Además tienen nombres, pero yo no los sé. Pero hablábamos de la AVP. Para ir no había colectivos ni nada. Se iba en auto o caminando. Si hoy uno viaje hacia el Barrio El Pozo, Paraná o Rincón, encontrará pasando un poco la fuente de la Cordialidad un brazo de la laguna paralelo a la ruta: frente a lo que ahora es la ciudad universitaria, y separados por el río (aunque la miseria y el “aislamiento” también hacen de medianera) puede verse un hilo de ranchitos amontonados y un tinglado enorme con un cartel blanco que en letras rojas informa: Agrupación Vuelta del Paraguayo. En casa –y presumo que en todas las casas- se le decía simplemente la vuelta. Decía que se va en auto o caminando: hay que cruzar el puente que sustituía al Puente Colgante, cruzar el puente Palito, doblar por el camino de tierra y sumergirse hasta el fondo. Allá en el fondo vive Panguita, un gaucho borracho que parece salido de un dibujo de Juan Arancio. 

Más o menos por el medio del camino (que parece suspendido entre el bracito del río a un lado, y el estanque natural que se formó del otro lado) están los ranchos del Topo y la casa de Carita. Pero al final, muy al final está la vuelta, ahora con alambrado en todo el perímetro del terreno, no para impedir que pase la gente (¿o sí?) sino para que ya no entren las vacas a pastar en la cancha y dejen las bostas desparramadas. 

Antes había que pasar con la carretilla y la pala, juntar las bostas del césped y después tirarlas a un costado, para abonar el piso y que crezcan los arbolitos. Pero nos interesa la forma de llegar: se sabe que si uno camina hasta la vuelta, no llega nunca caminando: hay una hora del sábado en que se pica algo al mediodía y juntando el bolso con los botines y las vendas, los shores y alguna ropa para bañarse, se sale rápido para pasar una tarde con amigos, jugando al fútbol y tomando mate, tomando porrones o lizos, cuando las vacas eran gordas. 

La vuelta es un lugar en donde se cultiva el ejercicio de la amistad: si uno va caminando por el puente, no hace ni falta estar al acecho de que algún otro pase con su auto: cuando uno va en auto, lo que hace es fijarse si aquel que está allá va a la vuelta y se toca bocina y se para –si es necesario parar arriba del puente se para, qué mierda. Pero como todo queda en una isla, hay que estar atento al agua. Si el río está arriba de los 5 metros, el camino se corta y hay que cruzar en canoa. 

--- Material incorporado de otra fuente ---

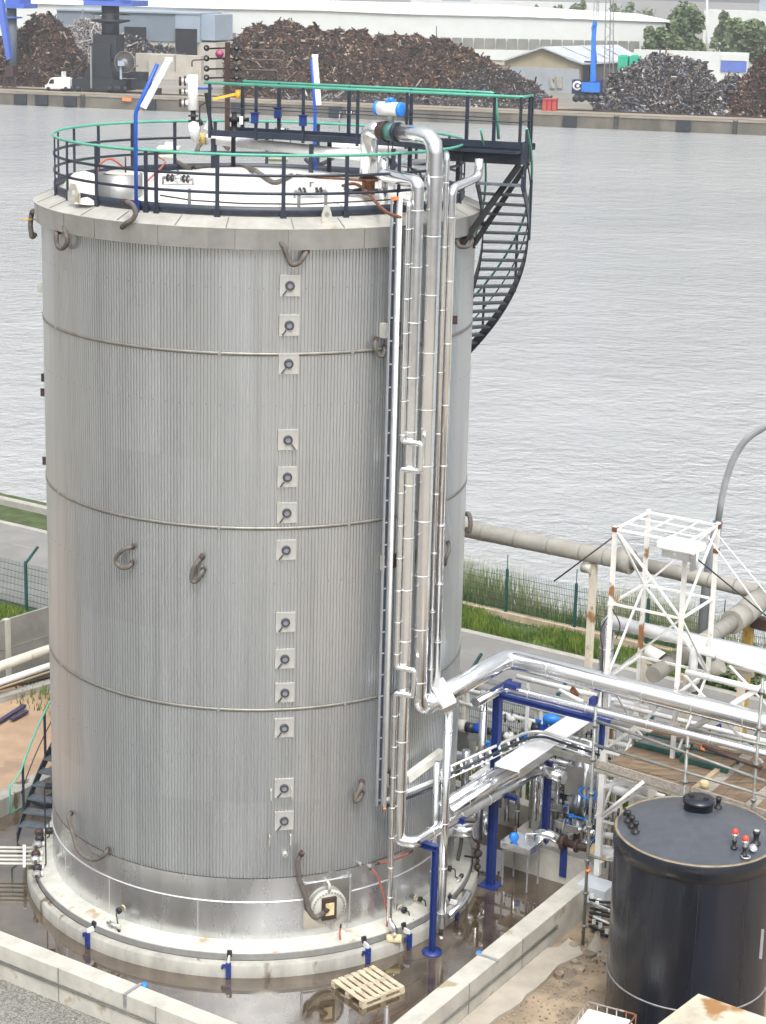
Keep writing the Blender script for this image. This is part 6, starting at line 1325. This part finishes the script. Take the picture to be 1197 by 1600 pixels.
# blue grey shed on the left
sh = thing('industrial_shed', 'blue grey flat-roofed shed with two dark doorways behind the harbour crane', 'shed', FD(200, 60, 70))
fbox('wall', 'hallgrey', sh, 88, 310, 19, 63, 76, 14, False); fbox('wall', 'hallside', sh, 274, 312, 22, 66, 75.8, 13); fbox('plinth', 'block', sh, 88, 336, 63, 92, 76.2, 13, True); fbox('wall', 'hallside', sh, 312, 336, 23, 63, 77, 12)
for x0, x1, y0, y1 in ((194, 227, 42, 88), (274, 307, 45, 88)): fbox('doorway', 'darkhole', sh, x0, x1, y0, y1, 75.4, .5)
fbox('roof_edge', 'hallside', sh, 87, 311, 17, 19.5, 75.6, 14.5)
# concrete block walls
for x0, x1, y0, y1, dd, lb in ((212, 272, 84, 112, 55, 'plain concrete block wall right of the cable reel of the crane'), (232, 314, 86, 112, 54, 'paler concrete block wall under the dark doorways'), (990, 1170, 80, 118, 95, 'long pale yard wall below the trees at the right')):
    t = thing('block_wall', lb, 'wall', FD((x0+x1)/2, y1, dd)); fbox('wall_body', 'block' if x0 < 900 else 'hallwall', t, x0, x1, y0, y1, dd, 2, True)
    if x0 < 900: fbox('joint', 'panel', t, (x0+x1)/2, (x0+x1)/2+.8, y0, y1, dd-.2, .3)
    if x0 > 900: fbox('blue_door', 'concblue', t, 1127, 1167, 96, 112, dd-.3, .4); fbox('door_head', 'hallwall', t, 1127, 1167, 85, 95, dd-.3, .4)
# gabled shed
gs = thing('gabled_shed', 'low shed with grey corrugated roof and tan gable beside the blue material handler', 'shed', FD(850, 120, 60))
gp0 = [(788, 96, 58), (847, 77, 58), (909, 101, 58)]
MB().prism([FD(788, 130, 58), FD(909, 137, 58), FD(909, 101, 58), FD(847, 77, 58), FD(788, 96, 58)], qn*.5).done('gable_wall', 'shedwall', gs); fbox('lower_wall', 'shedlow', gs, 795, 905, 106, 140, 57.5, .5, True)
MB().prism([FD(847, 75.5, 57), FD(911, 101, 57), FD(1008, 96, 84), FD(965, 72, 84)], (0, 0, .3)).done('roof', 'shedroof', gs); MB().prism([FD(847, 75.5, 57), FD(786, 96, 57), FD(900, 90, 84), FD(965, 72, 84)], (0, 0, .3)).done('roof', 'shedroof', gs)
MB().prism([FD(909, 137, 58), FD(1003, 125, 84), FD(1003, 97, 84), FD(909, 101, 58)], -qn*.4).done('side_wall', 'hallbrown', gs)
for x0 in (860, 871): fbox('door', 'concw', gs, x0, x0+8, 120, 138, 57.2, .4)
for k in range(1, 4): bm('roof_seam', 'hallwall', gs, FD(847, 75.5, 57).lerp(FD(965, 72, 84), k/4)+Z*.36, FD(911, 101, 57).lerp(FD(1008, 96, 84), k/4)+Z*.36, .5, .12)
# green tanks and red bins
for x0, x1, lb in ((966, 981, 'left green square tank on top of the grey rubbish heap'), (984, 999, 'right green square tank beside the other one')):
    t = thing('green_tank', lb, 'tank', FD(x0, 103, 40), 'green tanks by the shed'); fbox('tank_body', 'tankgreen', t, x0, x1, 88, 120, 42, 4, True); fbox('lid', 'tankgreen', t, x0+3, x1-3, 86, 88, 43, 2)
for x0, lb in ((848, 'left red bin at the quay edge'), (855.5, 'middle red bin at the quay edge'), (863, 'right red bin at the quay edge')):
    t = thing('red_bin', lb, 'bin', FD(x0, 172, 3), 'red bins at the quay edge'); fbox('bin_body', 'redfar', t, x0, x0+6.4, 156, 171, 4, 2, True); fbox('bin_rim', 'redfar', t, x0-.3, x0+6.7, 154.5, 156.2, 3.9, 2.2)
# scrap heaps
def heap(label, top, base, dd, thick, m, n, smin, smax, strand, seed, strandlen=1.4):
    rr_ = random.Random(seed); xs = [p[0] for p in top]; ys = [p[1] for p in top]; x0, x1 = xs[0], xs[-1]; nx = 60; ny = 14; mb = MB(); vs = []
    def by(px): return base[0]+(base[1]-base[0])*(px-x0)/(x1-x0)
    grid = []
    for i in range(nx+1):
        px = x0+(x1-x0)*i/nx; yt = float(np.interp(px, xs, ys)); P_ = FD(px, by(px), dd); T_ = FD(px, yt, dd+thick*.5); col = []
        Hh = max(.3, T_.z-ZQ)
        for j in range(ny+1):
            f = j/ny; s = 1-abs(2*f-1)**1.6
            v = Vector((P_.x+(T_.x-P_.x)*min(1, 2*f), P_.y+(T_.y-P_.y)*2*f, ZQ-.2+Hh*s+(rr_.uniform(-.8, .8) if 0 < j < ny else 0)*min(1.3, Hh*.2)*(1 if s < .98 else .8)))
            col.append(v); vs.append(v)
        grid.append(col)
    mb.add(vs, [(i*(ny+1)+j, (i+1)*(ny+1)+j, (i+1)*(ny+1)+j+1, i*(ny+1)+j+1) for i in range(nx) for j in range(ny)], False); mb.use(1)
    for k in range(int(n*2.3)):
        a = rr_.uniform(0, nx-.001); b = rr_.uniform(0, ny*.62); i, j = int(a), int(b); fa, fb = a-i, b-j; j2 = min(j+1, ny)
        p = grid[i][j]*(1-fa)*(1-fb)+grid[i+1][j]*fa*(1-fb)+grid[i][j2]*(1-fa)*fb+grid[i+1][j2]*fa*fb
        d_ = Vector((rr_.gauss(0, 1), rr_.gauss(0, 1), rr_.gauss(0, .8))).normalized(); x, y, z = frame(d_)
        s = rr_.uniform(smin, smax)*(.42 if rr_.random() < .93 else .85)
        if rr_.random() < strand: sz_ = (s*.16, s*.16, s*strandlen*rr_.uniform(.8, 1.8))
        else: sz_ = (s*rr_.uniform(.3, .9), s*rr_.uniform(.08, .5), s*rr_.uniform(.4, 1.1))
        if rr_.random() < .006: sz_ = (rr_.uniform(.15, .9), rr_.uniform(.1, .25), rr_.uniform(1.5, 3.2))      # the odd beam or sheet
        mb.box(p+Z*s*.12-qn*s*.1, sz_, (x, y, z))
    return tag(mb.done('scrap_heap', ['scrapcore', m]), label, 'scrap heap')
heap('large brown heap of tangled scrap at the left edge behind the blue crane jib', [(-60, 60), (0, 62), (30, 48), (45, 33), (62, 22), (80, 25), (95, 38), (108, 50), (118, 75), (130, 95), (142, 128)], (132, 140), 14, 22, 'scrapbrown', 3600, .5, 1.5, .6, 1)
heap('pale heap of shiny metal strips beside the left brown heap', [(92, 70), (108, 42), (125, 34), (145, 32), (165, 40), (185, 60), (200, 95)], (105, 110), 40, 16, 'scrappale', 1200, .6, 1.8, .8, 2, 2.2)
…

Para cruzar en canoa hay que esperar a que el número de personas sea algo mayor a 5 y menor a 9 ó 10. El tramo es corto, diría yo. Nos cruza siempre Luisito, un lugareño. Como el último tiene que empujar la canoa, que está trancada en la tierra fresca, casi siempre se embarra o directamente se moja el calzado. Su premio es ir sentado en el borde de la canoa, lo que le permite ir viendo toda la embarcación: cuando se dan vuelta los otros, este último toma una planta de camalote (que sobresale en el agua por su tallo largo) y la revolea por el aire: la raíz esponjosa que ha absorbido el agua pesa más y hace un ruido como a bombita de caranaval cuando impacta en la humanidad de otro viajero. 



Siempre se escucha el grito; ahí va ahí va ahí vaaaaaaaaa! Todos se ríen sin importar a quién le ha tocado que le peguen. Generalmente esta jodita la hacían el Cabezón o Pichín y circunstancialmente el Cangrejo. 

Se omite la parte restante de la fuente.